18世紀の随筆家はこの地区のことを、「ワインは一週間たたないうちに酸っぱくなり、食べ物が数日で駄目になる。井戸水は腐敗した物質で汚染されており、消費するにはますます不向きである。」と記している。「死者を埋葬する論理的でない方法が人々を健康にするのか」と宗教当局を非難するヴォルテールまで登場する。
1765年、パリ高等法院はパリ市内での埋葬を禁止した。ローマの伝統が復活し、8箇所の墓地が首都の外につくられた。墓地の使用を制限する一連の効果のない法令は、わずかしか状況を改善できなかった。1780年初め、興味深い現象がサン・イノサン墓地の周囲のワイン貯蔵庫で起きた。死体が腐る過程で生じる気体がとても多量なので、墓地の壁を通り抜けてワイン貯蔵庫に入り込み、獣脂製ロウソクの灯を消してしまうというのである。汚れを取り去るため、墓地に隣接する地区のワイン貯蔵庫で地下室の壁に石灰をまくことが決められた。しかし同年の5月30日、重大な事件が起きた。墓地に隣接するランジュリー通りのワイン貯蔵庫の地下室の壁が、コミューンの墓穴に納められた何千もの死体の圧力で倒壊したのである〔Patrick Saletta, ''À la découverte des souterrains de Paris'', 97〕。また、経済的な理由から墓地閉鎖の選択が加速した。墓地と接しているレ・アル地区には市場がなかった。これが首都の経済的中心地を再開発し、日夜非常に混雑する地区の流れを改善する機会となった〔。

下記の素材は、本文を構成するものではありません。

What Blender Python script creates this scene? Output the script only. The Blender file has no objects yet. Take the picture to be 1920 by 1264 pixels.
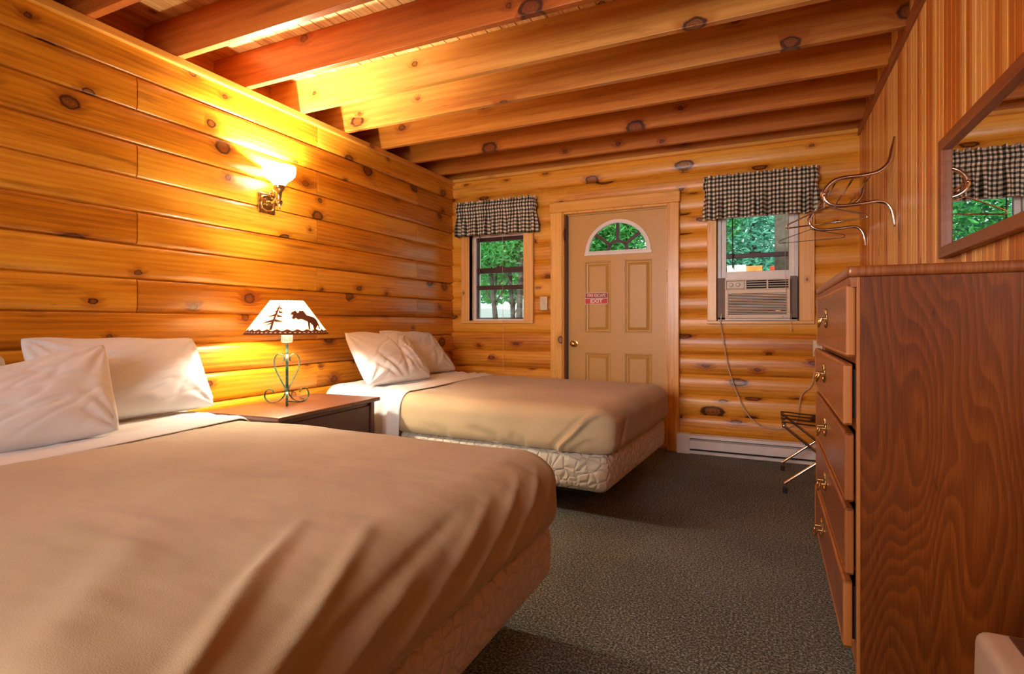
import bpy, bmesh, math, random
from mathutils import Vector, Matrix, noise
PI = math.pi
S = bpy.context.scene
C = S.collection
random.seed(7)

# ------------------------------------------------------------------ camera
cam_d = bpy.data.cameras.new('camera')
cam_d.sensor_width = 36.0
cam_d.lens = 36.0 * 1030.0 / 1920.0
cam_d.shift_y = -26.0 / 1920.0
cam_d.clip_start = 0.02
cam = bpy.data.objects.new('camera', cam_d)
C.objects.link(cam)
cam.location = (0, 0, 1.06)
cam.rotation_euler = (PI / 2, 0, math.atan(480 / 1030))
S.camera = cam

# ------------------------------------------------------------------ world, sun, big lights, exposure
S.view_settings.view_transform = 'Standard'
S.view_settings.look = 'None'
S.view_settings.gamma = 1.0
S.view_settings.use_curve_mapping = False
S.view_settings.exposure = 0.68
W = bpy.data.worlds.new('sky')
S.world = W
W.use_nodes = True
_bg = W.node_tree.nodes['Background']
_bg.inputs['Color'].default_value = (0.80, 0.95, 1.0, 1)
_bg.inputs['Strength'].default_value = 1.1

def light(name, kind, loc, power, color=(1, 1, 1), rot=(0, 0, 0), **kw):
    d = bpy.data.lights.new(name, kind)
    d.energy = power
    d.color = color
    for k, v in kw.items():
        setattr(d, k, v)
    o = bpy.data.objects.new(name, d)
    o.location = loc
    o.rotation_euler = rot
    C.objects.link(o)
    return o

light('sunlight', 'SUN', (0, -3, 8), 2.8, (1, .97, .88), (math.radians(42), 0, math.radians(-12)), angle=0.03)
# added soft fill light from behind the camera; the wall there is solid
light('rear_fill_light', 'AREA', (-1.12, -1.52, 1.60), 23, (1.0, .85, .80), (math.radians(90), 0, 0),
      shape='RECTANGLE', size=1.5, size_y=1.1, spread=math.radians(95))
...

1785年11月9日、国務院は、遺骨の除去をともなうサン・イノサン墓地閉鎖、そして地域の再開発を決定した。
19世紀初頭、都市の中心地区外に新たな墓地が建設された。北のモンマルトル墓地、東のペール・ラシェーズ墓地、西のパッシー墓地である。のち、南部にモンパルナス墓地が加わった。